From the base of the tower you can catch the shuttle out to Race Beach. It's a beautiful beach, even if you're only going for a look. The fact that you won't have time for a swim is ok, because this is a dangerous swimming location. The current coming up the back side of The Cape races around this outer curve very rapidly, making it dangerous for swimmers, surfers and boaters. You can walk down to water's edge and see how fast the water is moving to your left. However, looking out across the water, you can imagine the Mayflower, actually caught briefly by low tide, but refloated as the tide rose again. This very beach was thus the first sight of the new world the Pilgrims had. The view at left is looking toward the beach from a boat at the distance Captain Jones tried to keep the Mayflower so she would not be grounded, so this would have been the view the Pilgrims saw that first day, except of course for the lighthouse and Pilgrim Monument in the background.

After visiting Race Beach, you want to take the shuttle back downtown and get off at the main intersection, with the dock to your right and the Pilgrim Monument to your left.
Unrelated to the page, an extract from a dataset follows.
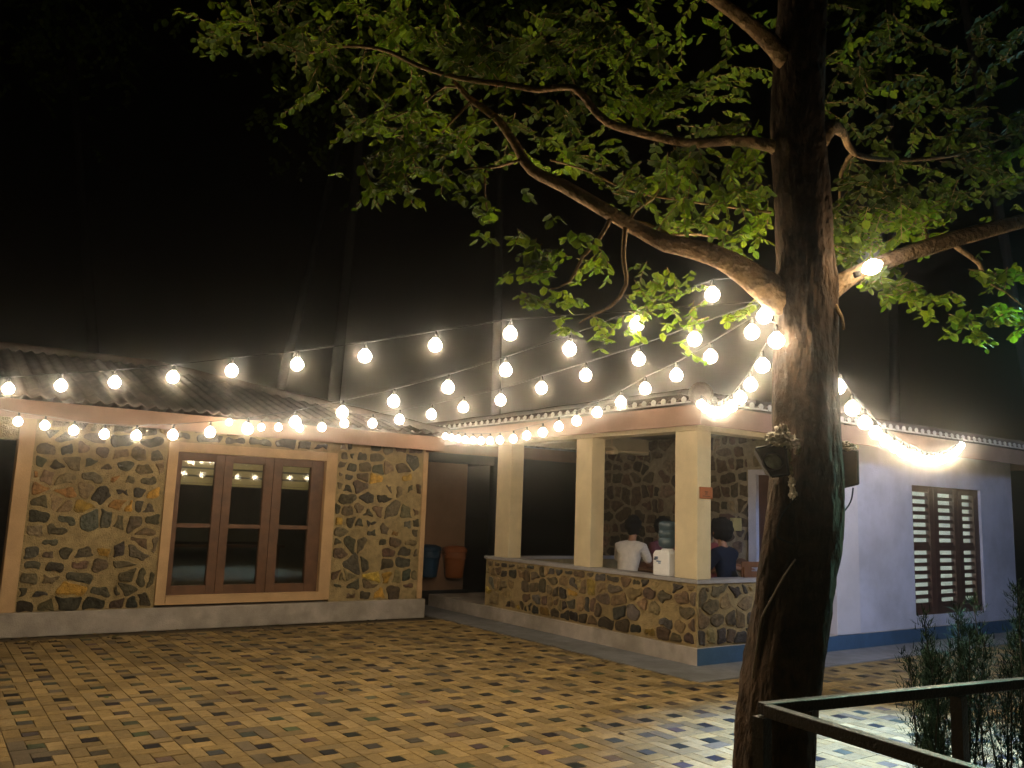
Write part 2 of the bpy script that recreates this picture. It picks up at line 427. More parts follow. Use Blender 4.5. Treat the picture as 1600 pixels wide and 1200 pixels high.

After you get off the bus, a quick look around will reveal the Lobster Pot on the opposite corner. This is your required lunchtime stop. There are many other restaurants in downtown Provincetown, but you have to eat at the Lobster Pot. With the demise of The 1620, this is the finest seafood restaurant in America. Don't let the tiny corner entrance fool you. You walk in through this narrow front, pass through the kitchen, and then the building opens out to a very large main dining room and a second large facility upstairs, both with large picture windows looking out on the bay.

Provincetown, you will learn, was founded by Portugese fishermen. Much of the population and culture still reflects that. The menu of the Lobster Pot certainly does. It has many Portugese dishes. In fact, this restaurant introduced Paeia to the American diet. It's one of our favorite dishes, we've had it all over the country, and we've still never tasted it prepared as well as they do it here. We encourage you to try it for lunch. But you certainly have many tempting alternatives. The chowder, according to which critic you read, is either the best in the country or among the top five. Whatever their fish of the day is would be a good choice. Obviously, their specialty is lobster. If you think that might be a bit much for lunch, you might try one of the derivative items, like lobster roll, lobster pie or lobster salad. If you're bringing a youth group, you should stop on your way off the ferry to the Pilgrim Monument and let them know the size of your group and what time you'll be returning from Race Beach. For couples, check the wine list. They have a better selection of Portugese and Spanish wines than you find in most American restaurants.

Once you finish eating, most of your time in Provincetown will be gone, but you should have enough left to browse a few blocks of downtown. This is Commerce Street, a narrow, 18th century conglomeration of art galleries, edgy fashion boutiques, tourist souvenir shops, and other eclectic establishments. Provincetown is still a fishing village and tourist stop, but it has also evolved into quite a year round artists and writers colony, and there are some very talented people here. Just brace yourself for some wierd sights. This would not be called a conservative community. Haight Ashbury East might describe it pretty well.